Forrest's house was more or less an ongoing jam session, and when Clea ventured next door, she was likely to meet other young St. Louisans like Oliver Nelson and Miles Davis. Or Clark Terry, down on a pass from Great Lakes Naval Base. And gradually, as a young teenager, she began to join in. By 17, she was a part of the St. Louis club circuit, and then, hearing that there were more musical opportunities, she moved to Detroit--a great apprenticeship for any young musician. She made her first recording, a 45 RPM rhythm and blues single, for Detroit's Hi-Q label.
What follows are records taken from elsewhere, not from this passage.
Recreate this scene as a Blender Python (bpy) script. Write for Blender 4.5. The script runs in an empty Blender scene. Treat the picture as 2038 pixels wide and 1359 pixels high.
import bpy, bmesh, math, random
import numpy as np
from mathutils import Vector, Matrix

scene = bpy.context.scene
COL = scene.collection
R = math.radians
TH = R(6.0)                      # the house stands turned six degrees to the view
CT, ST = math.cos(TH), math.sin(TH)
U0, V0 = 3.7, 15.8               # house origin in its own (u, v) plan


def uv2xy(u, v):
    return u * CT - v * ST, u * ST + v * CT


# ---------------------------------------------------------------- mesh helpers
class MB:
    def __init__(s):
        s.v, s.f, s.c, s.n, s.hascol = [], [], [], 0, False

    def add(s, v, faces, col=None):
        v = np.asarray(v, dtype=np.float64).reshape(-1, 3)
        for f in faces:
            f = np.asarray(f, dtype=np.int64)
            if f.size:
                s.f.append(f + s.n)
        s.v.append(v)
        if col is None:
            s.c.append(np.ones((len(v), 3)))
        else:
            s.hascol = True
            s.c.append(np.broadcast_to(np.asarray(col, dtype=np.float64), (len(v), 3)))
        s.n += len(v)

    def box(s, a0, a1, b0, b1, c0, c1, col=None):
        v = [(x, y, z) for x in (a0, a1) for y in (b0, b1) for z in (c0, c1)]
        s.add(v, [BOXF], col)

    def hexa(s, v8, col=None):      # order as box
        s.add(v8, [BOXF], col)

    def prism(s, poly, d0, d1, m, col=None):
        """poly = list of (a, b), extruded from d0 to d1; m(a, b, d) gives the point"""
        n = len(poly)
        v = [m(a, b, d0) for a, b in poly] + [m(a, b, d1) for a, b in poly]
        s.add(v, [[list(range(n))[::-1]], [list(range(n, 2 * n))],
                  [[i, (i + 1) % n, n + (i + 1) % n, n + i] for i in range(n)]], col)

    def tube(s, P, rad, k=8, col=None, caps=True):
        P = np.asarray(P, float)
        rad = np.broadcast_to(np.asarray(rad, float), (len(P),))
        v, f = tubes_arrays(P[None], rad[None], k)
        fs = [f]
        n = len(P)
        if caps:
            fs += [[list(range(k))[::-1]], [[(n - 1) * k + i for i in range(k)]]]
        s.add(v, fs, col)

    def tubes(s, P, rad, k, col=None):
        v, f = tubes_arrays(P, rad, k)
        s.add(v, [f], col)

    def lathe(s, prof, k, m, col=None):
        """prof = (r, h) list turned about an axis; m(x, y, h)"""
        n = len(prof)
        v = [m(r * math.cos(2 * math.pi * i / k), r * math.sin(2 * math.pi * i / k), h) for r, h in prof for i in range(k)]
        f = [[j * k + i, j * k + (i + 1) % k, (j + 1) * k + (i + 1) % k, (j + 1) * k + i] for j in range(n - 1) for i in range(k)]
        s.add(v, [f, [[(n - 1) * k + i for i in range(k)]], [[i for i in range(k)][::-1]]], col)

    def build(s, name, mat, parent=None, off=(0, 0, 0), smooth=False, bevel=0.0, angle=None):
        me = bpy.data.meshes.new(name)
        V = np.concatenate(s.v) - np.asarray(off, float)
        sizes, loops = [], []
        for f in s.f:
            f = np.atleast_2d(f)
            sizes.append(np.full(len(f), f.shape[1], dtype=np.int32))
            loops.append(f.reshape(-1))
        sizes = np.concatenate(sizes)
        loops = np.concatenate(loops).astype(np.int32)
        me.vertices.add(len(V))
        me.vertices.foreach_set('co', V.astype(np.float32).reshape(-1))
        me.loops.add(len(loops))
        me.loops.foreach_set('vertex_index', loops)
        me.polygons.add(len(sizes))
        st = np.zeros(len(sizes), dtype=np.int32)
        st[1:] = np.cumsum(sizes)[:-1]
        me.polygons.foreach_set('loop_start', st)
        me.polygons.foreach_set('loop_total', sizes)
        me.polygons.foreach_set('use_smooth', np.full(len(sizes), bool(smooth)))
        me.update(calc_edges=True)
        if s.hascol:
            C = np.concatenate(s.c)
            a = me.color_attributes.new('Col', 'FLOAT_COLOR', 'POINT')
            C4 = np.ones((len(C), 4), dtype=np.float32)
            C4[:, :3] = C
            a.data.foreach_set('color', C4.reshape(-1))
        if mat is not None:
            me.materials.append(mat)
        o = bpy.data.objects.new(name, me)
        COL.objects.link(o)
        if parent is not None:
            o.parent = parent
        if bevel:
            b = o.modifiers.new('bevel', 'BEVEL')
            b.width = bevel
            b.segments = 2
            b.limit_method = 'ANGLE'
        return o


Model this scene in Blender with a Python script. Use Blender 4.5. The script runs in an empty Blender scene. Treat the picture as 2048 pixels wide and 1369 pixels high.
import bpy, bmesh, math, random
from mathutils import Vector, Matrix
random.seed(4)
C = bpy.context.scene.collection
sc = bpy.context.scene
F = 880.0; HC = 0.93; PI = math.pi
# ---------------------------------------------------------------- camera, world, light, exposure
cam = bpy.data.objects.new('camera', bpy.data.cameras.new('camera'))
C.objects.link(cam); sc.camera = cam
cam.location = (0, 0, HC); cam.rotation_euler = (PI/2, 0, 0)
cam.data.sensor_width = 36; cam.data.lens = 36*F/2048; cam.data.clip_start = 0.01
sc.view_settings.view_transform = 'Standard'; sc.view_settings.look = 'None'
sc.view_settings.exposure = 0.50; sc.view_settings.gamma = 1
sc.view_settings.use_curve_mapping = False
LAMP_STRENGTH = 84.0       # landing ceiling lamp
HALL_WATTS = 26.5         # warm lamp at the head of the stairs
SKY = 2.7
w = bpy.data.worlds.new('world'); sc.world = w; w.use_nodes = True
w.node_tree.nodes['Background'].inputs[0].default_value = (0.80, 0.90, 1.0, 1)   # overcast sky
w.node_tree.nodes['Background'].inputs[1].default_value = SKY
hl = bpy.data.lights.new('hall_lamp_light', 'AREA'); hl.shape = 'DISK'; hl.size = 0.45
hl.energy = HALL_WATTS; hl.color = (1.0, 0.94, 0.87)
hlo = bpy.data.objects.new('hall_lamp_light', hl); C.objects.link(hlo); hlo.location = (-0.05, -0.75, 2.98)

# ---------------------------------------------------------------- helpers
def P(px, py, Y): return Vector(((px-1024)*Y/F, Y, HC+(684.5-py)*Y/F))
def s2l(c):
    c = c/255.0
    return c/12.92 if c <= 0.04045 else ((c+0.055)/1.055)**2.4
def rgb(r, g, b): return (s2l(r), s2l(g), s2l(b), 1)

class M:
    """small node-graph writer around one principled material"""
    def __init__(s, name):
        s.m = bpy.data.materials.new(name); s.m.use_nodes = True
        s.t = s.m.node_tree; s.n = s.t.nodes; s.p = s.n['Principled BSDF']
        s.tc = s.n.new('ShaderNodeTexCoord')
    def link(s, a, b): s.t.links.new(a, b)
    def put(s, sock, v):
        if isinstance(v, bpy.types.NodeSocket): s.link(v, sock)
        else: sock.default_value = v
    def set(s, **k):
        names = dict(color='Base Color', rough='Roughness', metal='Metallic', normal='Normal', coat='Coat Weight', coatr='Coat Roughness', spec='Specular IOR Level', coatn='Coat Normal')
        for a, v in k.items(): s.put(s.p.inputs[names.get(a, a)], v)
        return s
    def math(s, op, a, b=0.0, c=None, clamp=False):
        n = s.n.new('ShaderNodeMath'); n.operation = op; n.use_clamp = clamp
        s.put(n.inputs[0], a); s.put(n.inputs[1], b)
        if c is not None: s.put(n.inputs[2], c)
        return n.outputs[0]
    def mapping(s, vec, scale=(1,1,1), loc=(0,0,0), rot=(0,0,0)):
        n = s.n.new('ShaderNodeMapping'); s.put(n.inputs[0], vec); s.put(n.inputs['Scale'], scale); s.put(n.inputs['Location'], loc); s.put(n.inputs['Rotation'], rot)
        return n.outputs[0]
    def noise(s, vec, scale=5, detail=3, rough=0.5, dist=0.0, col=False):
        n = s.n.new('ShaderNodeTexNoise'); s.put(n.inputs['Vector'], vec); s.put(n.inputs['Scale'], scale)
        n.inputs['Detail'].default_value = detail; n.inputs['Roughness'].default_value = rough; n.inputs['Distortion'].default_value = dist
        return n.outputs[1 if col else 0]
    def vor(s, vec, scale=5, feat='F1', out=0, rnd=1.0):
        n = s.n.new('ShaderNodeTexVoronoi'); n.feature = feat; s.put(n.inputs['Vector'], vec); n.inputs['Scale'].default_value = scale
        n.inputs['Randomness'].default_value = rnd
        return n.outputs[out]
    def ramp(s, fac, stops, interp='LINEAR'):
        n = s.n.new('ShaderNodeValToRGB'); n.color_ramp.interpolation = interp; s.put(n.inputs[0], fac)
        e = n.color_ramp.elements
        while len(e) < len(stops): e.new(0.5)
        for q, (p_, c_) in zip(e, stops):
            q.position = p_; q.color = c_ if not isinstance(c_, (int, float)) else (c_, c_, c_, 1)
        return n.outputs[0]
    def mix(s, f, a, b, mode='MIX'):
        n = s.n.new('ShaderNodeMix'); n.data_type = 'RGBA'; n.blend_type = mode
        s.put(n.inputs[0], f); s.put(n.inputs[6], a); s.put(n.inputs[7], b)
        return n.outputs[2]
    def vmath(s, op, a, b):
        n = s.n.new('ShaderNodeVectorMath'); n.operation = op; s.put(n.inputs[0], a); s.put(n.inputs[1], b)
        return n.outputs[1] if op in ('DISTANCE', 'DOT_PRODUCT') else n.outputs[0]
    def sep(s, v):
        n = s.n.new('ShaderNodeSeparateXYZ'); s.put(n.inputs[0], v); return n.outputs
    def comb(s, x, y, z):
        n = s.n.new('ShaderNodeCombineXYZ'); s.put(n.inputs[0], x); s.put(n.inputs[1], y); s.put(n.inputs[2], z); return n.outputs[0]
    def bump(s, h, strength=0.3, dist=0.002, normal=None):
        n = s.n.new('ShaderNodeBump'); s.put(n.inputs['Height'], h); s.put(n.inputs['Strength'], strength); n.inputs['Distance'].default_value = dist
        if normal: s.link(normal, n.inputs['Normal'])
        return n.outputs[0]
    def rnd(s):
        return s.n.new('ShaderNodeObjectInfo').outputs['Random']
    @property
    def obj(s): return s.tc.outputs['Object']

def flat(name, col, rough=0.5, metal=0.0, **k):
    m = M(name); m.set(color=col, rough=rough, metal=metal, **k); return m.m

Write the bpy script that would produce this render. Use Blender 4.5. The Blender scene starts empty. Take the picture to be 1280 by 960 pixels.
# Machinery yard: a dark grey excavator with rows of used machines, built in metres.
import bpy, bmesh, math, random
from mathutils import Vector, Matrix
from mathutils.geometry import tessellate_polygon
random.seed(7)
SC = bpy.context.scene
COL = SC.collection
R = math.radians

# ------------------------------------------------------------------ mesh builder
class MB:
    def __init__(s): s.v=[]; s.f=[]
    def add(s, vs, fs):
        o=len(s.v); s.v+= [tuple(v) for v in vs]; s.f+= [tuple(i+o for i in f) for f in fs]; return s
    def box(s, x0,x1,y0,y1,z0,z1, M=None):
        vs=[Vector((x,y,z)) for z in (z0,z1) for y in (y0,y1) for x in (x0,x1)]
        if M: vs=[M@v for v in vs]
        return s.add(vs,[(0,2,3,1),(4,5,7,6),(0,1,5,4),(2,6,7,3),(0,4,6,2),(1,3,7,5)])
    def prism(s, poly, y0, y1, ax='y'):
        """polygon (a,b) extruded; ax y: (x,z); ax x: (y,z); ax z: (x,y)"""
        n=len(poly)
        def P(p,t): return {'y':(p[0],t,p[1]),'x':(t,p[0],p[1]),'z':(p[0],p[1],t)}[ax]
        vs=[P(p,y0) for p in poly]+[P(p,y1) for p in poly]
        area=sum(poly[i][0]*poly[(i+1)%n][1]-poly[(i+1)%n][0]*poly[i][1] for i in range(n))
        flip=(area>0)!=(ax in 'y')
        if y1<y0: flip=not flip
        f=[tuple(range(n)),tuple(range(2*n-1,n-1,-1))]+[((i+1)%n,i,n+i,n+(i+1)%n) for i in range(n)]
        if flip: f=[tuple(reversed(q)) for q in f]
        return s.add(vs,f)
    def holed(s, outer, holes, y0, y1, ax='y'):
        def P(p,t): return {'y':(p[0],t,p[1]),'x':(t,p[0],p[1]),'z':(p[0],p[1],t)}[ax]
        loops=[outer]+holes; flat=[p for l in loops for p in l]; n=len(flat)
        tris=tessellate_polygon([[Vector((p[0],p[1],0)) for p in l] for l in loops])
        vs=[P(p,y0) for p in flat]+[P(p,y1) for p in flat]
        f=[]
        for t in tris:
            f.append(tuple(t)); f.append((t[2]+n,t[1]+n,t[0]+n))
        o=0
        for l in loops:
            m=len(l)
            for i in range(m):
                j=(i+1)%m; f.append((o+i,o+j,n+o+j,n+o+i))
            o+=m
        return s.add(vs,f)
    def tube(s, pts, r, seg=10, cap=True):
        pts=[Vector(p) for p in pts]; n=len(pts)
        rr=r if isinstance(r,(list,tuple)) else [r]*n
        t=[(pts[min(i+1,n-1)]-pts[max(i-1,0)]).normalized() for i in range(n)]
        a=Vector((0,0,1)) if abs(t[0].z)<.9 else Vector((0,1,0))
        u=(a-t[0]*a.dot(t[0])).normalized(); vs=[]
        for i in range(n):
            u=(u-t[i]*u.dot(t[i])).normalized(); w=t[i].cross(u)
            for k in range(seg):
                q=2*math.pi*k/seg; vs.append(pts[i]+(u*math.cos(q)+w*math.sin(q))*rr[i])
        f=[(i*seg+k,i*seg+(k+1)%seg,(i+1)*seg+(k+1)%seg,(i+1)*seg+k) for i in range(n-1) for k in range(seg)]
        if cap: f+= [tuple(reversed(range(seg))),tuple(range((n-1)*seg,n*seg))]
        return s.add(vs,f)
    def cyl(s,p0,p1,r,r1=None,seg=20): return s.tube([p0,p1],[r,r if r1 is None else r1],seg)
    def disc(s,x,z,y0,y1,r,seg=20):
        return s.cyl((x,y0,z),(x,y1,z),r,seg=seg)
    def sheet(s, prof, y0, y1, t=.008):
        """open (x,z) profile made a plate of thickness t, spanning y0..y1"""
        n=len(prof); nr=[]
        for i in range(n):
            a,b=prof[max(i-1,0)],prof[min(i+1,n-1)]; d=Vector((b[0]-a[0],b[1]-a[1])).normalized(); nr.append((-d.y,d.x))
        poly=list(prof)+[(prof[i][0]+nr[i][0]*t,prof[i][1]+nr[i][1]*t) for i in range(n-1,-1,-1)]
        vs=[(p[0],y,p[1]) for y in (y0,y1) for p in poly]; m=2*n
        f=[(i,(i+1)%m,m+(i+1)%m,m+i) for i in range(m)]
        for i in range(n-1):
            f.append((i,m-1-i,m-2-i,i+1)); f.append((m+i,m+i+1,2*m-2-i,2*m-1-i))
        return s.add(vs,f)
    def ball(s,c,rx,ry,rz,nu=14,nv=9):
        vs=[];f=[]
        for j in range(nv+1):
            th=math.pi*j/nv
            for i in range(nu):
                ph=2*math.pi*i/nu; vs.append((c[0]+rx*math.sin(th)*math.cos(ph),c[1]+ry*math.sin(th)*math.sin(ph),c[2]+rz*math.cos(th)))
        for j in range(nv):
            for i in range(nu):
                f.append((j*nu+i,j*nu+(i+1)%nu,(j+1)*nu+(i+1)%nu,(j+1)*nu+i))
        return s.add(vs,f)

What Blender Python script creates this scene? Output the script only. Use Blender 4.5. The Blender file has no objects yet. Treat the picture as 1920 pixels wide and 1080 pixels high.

Then on to New York, and a reunion with old friend Oliver Nelson, who got her a recording date with Prestige. and brought Clark Terry along to play on the gig, a collection of standards. It's a curious record, in that neither Nelson or Terry does a lot on it. It is musically interesting, because Bradford is a good singer, but mostly because of the piano work of newcomer Patti Bown.

 Bown was 29 at the time of the session. She had made a record for Columbia in 1958. This was her second recording session, and her first for Prestige. She would go on to be very much in demand throughout the decade, frequently on Bob Weinstock's label. Like Clea Bradford with Oliver Nelson, Bown was able reconnect in New York with an old friend from childhood, who would hire her for his big band and connect her to others. In her case, it was Quincy Jones.

Bradford reportedly was not satisfied with her performance on the album, which I guess is one of the problems with being a perfectionist. She actually sounds quite good. There's a debt to Dinah Washington, but that's hard to avoid for a young jazz and rhythm and blues singer coming up in the 1950s. But in later interviews, she never spoke of it. But the dissatisfaction appears to have been just with herself, not with Oliver Nelson. She remained close friends with him, and they would work together years later in Los Angeles.

The album was released on Tru-Sound as These Dues, that being one of the two new songs from the session. I think a Bradford original; I'm not sure. Tru-Sound being Prestige's pop and "modern rhythm and blues" label, most of their recording sessions yielded at least one single, and "These Dues" would have been the logical choice, but no single was released, so maybe Weinstock wasn't excited enough with the results either. It would later be rereleased on New Jazz as Clea Bradford with Oliver Nelson and Clark Terry.

There would be one more jazz record for a New York label, Mainstream (Clark Terry was involved in that session too), and then at the end of the decade, a session for Cadet, a subsidiary of Chicago's Chess Records, By that time, she had become a mainstay of the various Playboy Clubs, a door opened for her by another old friend from St. Louis, comedian Dick Gregory. The Playboy Clubs, a very hot franchise in the 1960s, did not cater to a musically sophisticated audience but did feature top jazz names. Bradford had worked with, and become friendly with Kenny Burrell, who was on Cadet at the time.

Her album for Cadet was called Her Point of View. It was essentially a soul album, and its single, "My Love's a Monster," got good air play, and might have been a hit. Might have been, but it turned out that while Bradford may not have been satisfied with her performance on the Prestige album, the musical selections represented what she wanted to sing. On the strength of "My Love's a Monster," she got booked for soul reviews...where she refused to sing "My Love's a Monster," instead delivering jazz standards to a dissatisfied audience.

She continued to tour and sing through the 1970s and 1980s, then coming in off the road, she took a degree at Jerry Falwell's Liberty University, and became a minister. Also in these years, she grew more in touch with her Native American heritage, changing her name to Clea Bradford-Silverlight.